A Serra da Estrela integra a Área de Proteção Ambiental (APA) de Petrópolis (unidade federal). No sobrevôo, o deputado observou o crescimento de quatro comunidades. O que mais chamou a atenção no local foram os deslizamentos causados pelo acúmulo de lixo e uma cachoeira de água escura no bairro Independência.

— É a primeira cachoeira de esgoto que vejo — disse Minc. — A função do corredor florestal é evitar que a mata fique separada em ilhotas. A expansão dessas comunidades é uma ameaça séria. Em todo o estado, só restam 12% da Mata Atlântica, a maior parte localizada na Região Serrana.

Também foi constatado o crescimento de favelas e do número de casas de classe média nas margens do Rio Piabanha. A maior parte está localizada entre o distrito de Pedro do Rio e o município de Areal, mas também há construções ilegais no distrito de Itaipava. Parecer do Instituto Estadual de Florestas (IEF) também aponta o crescimento da Favela Mata-Cavalo dentro da APA de Petrópolis e nos arredores da Reserva Biológica de Araras (unidade estadual).

A favelização no município não foi detectada pelo IBGE no último censo. Em 2000, o instituto calculava existir só uma favela com 820 moradores. Em 1991, eram duas, com 693 pessoas. A explicação, segundo o secretário de Planejamento de Petrópolis, Eduardo Ascoli, reside no fato de não existirem comunidades inteiramente irregulares ou ocupando lugares de risco, mas sim construções isoladas. Ele calcula haver hoje 2.500 domicílios em áreas de preservação ou de risco.

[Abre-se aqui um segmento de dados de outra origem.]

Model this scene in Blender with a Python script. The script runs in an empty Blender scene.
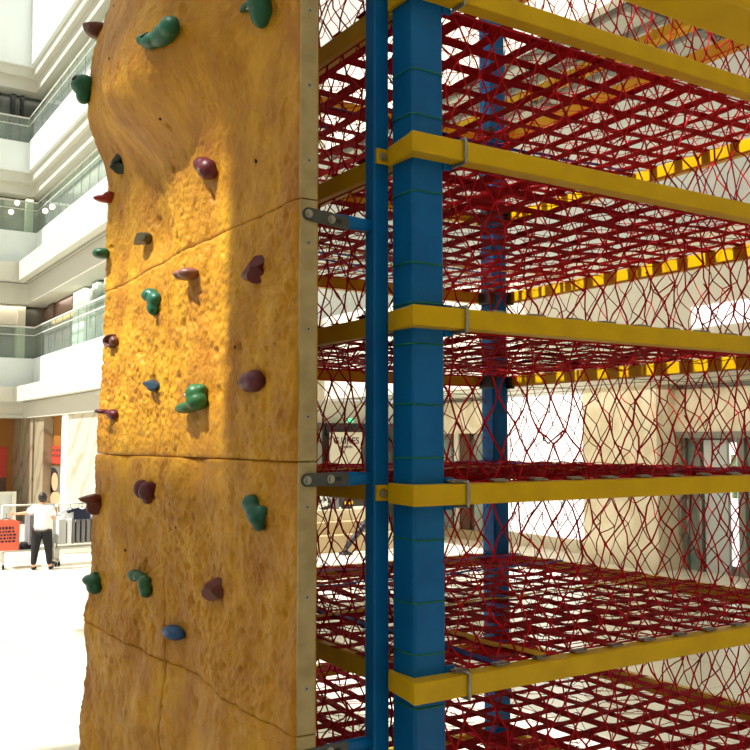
import bpy, bmesh, math, random
from mathutils import Vector, Matrix, noise
random.seed(7)
C = bpy.context.scene
col = C.collection
H = 2.77                      # camera height above the mall floor
TH = math.radians(57.5); PITCH = 0.0713; F = 932.0
FWD = Vector((math.cos(TH), math.sin(TH), 0)); RGT = Vector((math.sin(TH), -math.cos(TH), 0))
D0, LAT = 2.68, 0.1105
CAM = Vector((-(D0*math.cos(TH)+LAT*math.sin(TH)), -(D0*math.sin(TH)-LAT*math.cos(TH)), H))
fw = FWD*math.cos(PITCH)+Vector((0, 0, math.sin(PITCH)))
up = Vector((0, 0, math.cos(PITCH)))-FWD*math.sin(PITCH)

def ray(px, py):
    return fw*F+RGT*(px-375)+up*(375-py)
def on(px, py, ax, val):      # measured point of the photo on the real plane ax = val
    d = ray(px, py); t = (val-CAM[ax])/d[ax]
    return CAM+d*t

# ------------------------------------------------------------------ materials
def mat(name, base, rough=.5, metal=0.0, emit=None, es=0.0, bump=None, spec=.5, trans=None, var=None, coat=0):
    m = bpy.data.materials.new(name); m.use_nodes = True
    nt = m.node_tree; b = nt.nodes['Principled BSDF']
    b.inputs['Base Color'].default_value = (*base, 1)
    b.inputs['Roughness'].default_value = rough
    b.inputs['Metallic'].default_value = metal
    b.inputs['Specular IOR Level'].default_value = spec
    b.inputs['Coat Weight'].default_value = coat
    if emit: b.inputs['Emission Color'].default_value = (*emit, 1); b.inputs['Emission Strength'].default_value = es
    tc = nt.nodes.new('ShaderNodeTexCoord')
    if var:                   # (scale, other colour, contrast lo, hi)
        n = nt.nodes.new('ShaderNodeTexNoise'); n.inputs['Scale'].default_value = var[0]; n.inputs['Detail'].default_value = 6
        nt.links.new(tc.outputs['Object'], n.inputs['Vector'])
        r = nt.nodes.new('ShaderNodeValToRGB'); r.color_ramp.elements[0].position = var[2]; r.color_ramp.elements[1].position = var[3]
        r.color_ramp.elements[0].color = (*base, 1); r.color_ramp.elements[1].color = (*var[1], 1)
        nt.links.new(n.outputs['Fac'], r.inputs['Fac']); nt.links.new(r.outputs['Color'], b.inputs['Base Color'])
    if bump:
        n = nt.nodes.new('ShaderNodeTexNoise'); n.inputs['Scale'].default_value = bump[0]; n.inputs['Detail'].default_value = 5
        nt.links.new(tc.outputs['Object'], n.inputs['Vector'])
        bp = nt.nodes.new('ShaderNodeBump'); bp.inputs['Strength'].default_value = bump[1]; bp.inputs['Distance'].default_value = bump[2]
        nt.links.new(n.outputs['Fac'], bp.inputs['Height']); nt.links.new(bp.outputs['Normal'], b.inputs['Normal'])
    if trans: b.inputs['Alpha'].default_value = trans
    return m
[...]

— Petrópolis tem 85% do seu território como área de preservação ambiental e sua topografia naturalmente leva à ocupação das encostas. A prefeitura, sozinha, não tem recursos suficientes para cobrir esse déficit de moradias — justificou.

O Instituto Civis, ONG que atua na preservação ambiental e do patrimônio histórico de Petrópolis, relaciona o aumento da favelização ao enfraquecimento econômico do município. Em 1991, Petrópolis tinha a nona economia do estado. Em 2000, já havia caído para a 13 posição. O período coincide com o da proliferação das favelas.

— Houve o empobrecimento da população e o aumento do desemprego. O pior é que essa situação perdura. Pesquisa da Firjan mostrou que este ano a oferta de empregos diminuiu 45% em relação a 2004 — afirmou o vice-presidente do instituto, Marcos Nóbrega. — A partir do momento em que a cidade começa a se igualar a outras do estado, repleta de favelas, perde seu atrativo turístico, o que prejudica ainda mais a economia.

Em quatro anos, 180 construções ilegais demolidas

O volume de investimentos da prefeitura e do governo estadual, apesar de estar crescendo, é insuficiente para mudar o quadro. Desde 2001, foram construídas no município 400 casas populares ou unidades multifamiliares, totalizando R$ 5,5 milhões. O número é mais de quatro vezes superior ao total entregue na década de 90. Outras 108 casas estão sendo construídas no bairro Carangola.

Segundo a prefeitura, nos últimos quatro anos foram demolidas 180 construções ilegais, incluindo algumas localizadas às margens da BR-040.